El odio, del mismo modo, ha adquirido carta de legitimidad. Discursos que antes habrían sonado intolerables, hoy se presentan como simples “opiniones”. La retórica de la exclusión, el desprecio hacia los vulnerables, la criminalización de quienes son diferentes, se han instalado en la esfera pública como si fuesen parte natural del debate. La violencia verbal se ha convertido en un entretenimiento más y la crispación política en norma.

En paralelo, la indiferencia se consolida. Las muertes en el Mediterráneo ya no escandalizan -de hecho, molestan-; los asesinatos de mujeres se perciben como una estadística más; la existencia de toda una infancia bajo las bombas se asume como un daño colateral inevitable… En contraste, lo que provoca indignación de verdad es la supuesta “invasión” de quienes buscan refugio, las “subvenciones” que reciben, o la idea de que vienen a “quitar el trabajo” o a “robar”. Pero la realidad es que, lo que les indigna no son sus actos, si no el color de piel de sus autores, pero solo cuando este es diferente al de ellos, porque si no, como por arte de magia, la indignacion desaparece. Se produce así una inversión moral: el sufrimiento humano pierde centralidad, mientras que el odio y el recelo adquieren un lugar privilegiado.
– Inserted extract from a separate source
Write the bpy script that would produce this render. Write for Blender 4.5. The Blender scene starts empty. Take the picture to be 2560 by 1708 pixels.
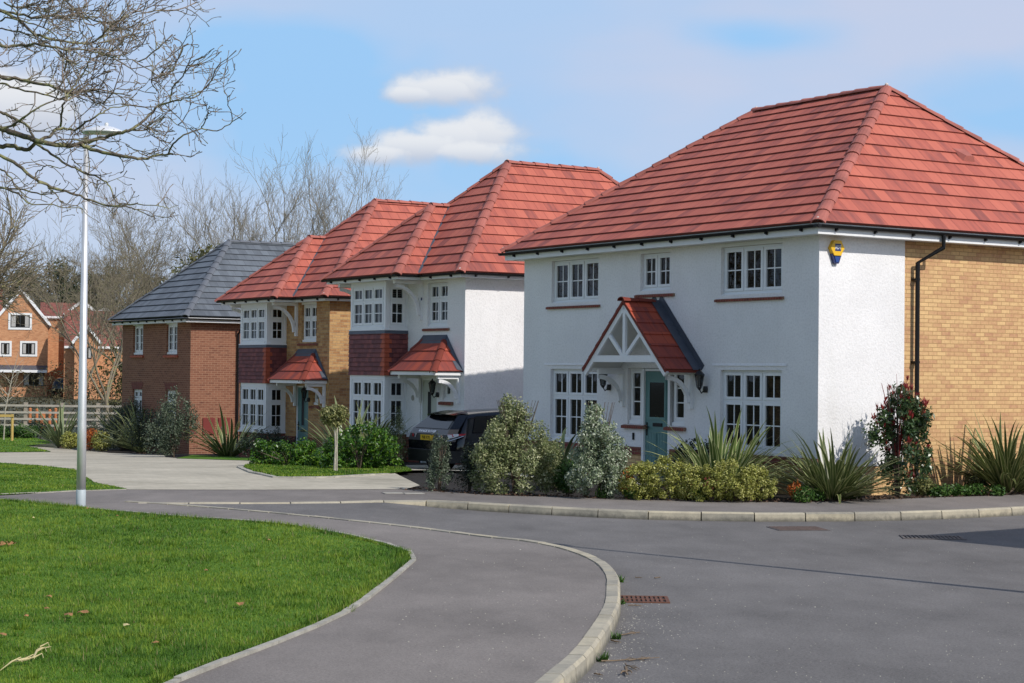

Nos creíamos distintos, mejores, una humanidad en progreso. ¿De verdad seguimos creyendo eso? Porque me cansa comprobar cómo, cada vez con más fuerza, se multiplican a mi alrededor discursos de odio, ya sean racistas, machistas o de cualquier otra forma de exclusión.

Tal vez ni siquiera vivimos un retroceso, sino más bien una constante histórica. La humanidad se presenta como moderna, distinta, desarrollada; sin embargo, repite con variaciones los mismos errores. Los discursos cambian de forma, pero no de fondo. La hostilidad hacia el otro reaparece una y otra vez, adaptada a los tiempos, sostenida por los mismos miedos y resentimientos.

Aceptar esta repetición resulta doloroso porque pone en cuestión la idea de progreso moral. La historia no garantiza redención, ni la humanidad parece aprender de sus fracasos. El odio retorna cíclicamente, normalizado, consumido, e incluso aplaudido.

¿En qué nos hemos convertido? Tal vez en lo mismo de siempre: una humanidad que se contempla en el espejo del odio y rara vez reconoce en él su propio reflejo, o que tal vez, se reconoce demasiado bien.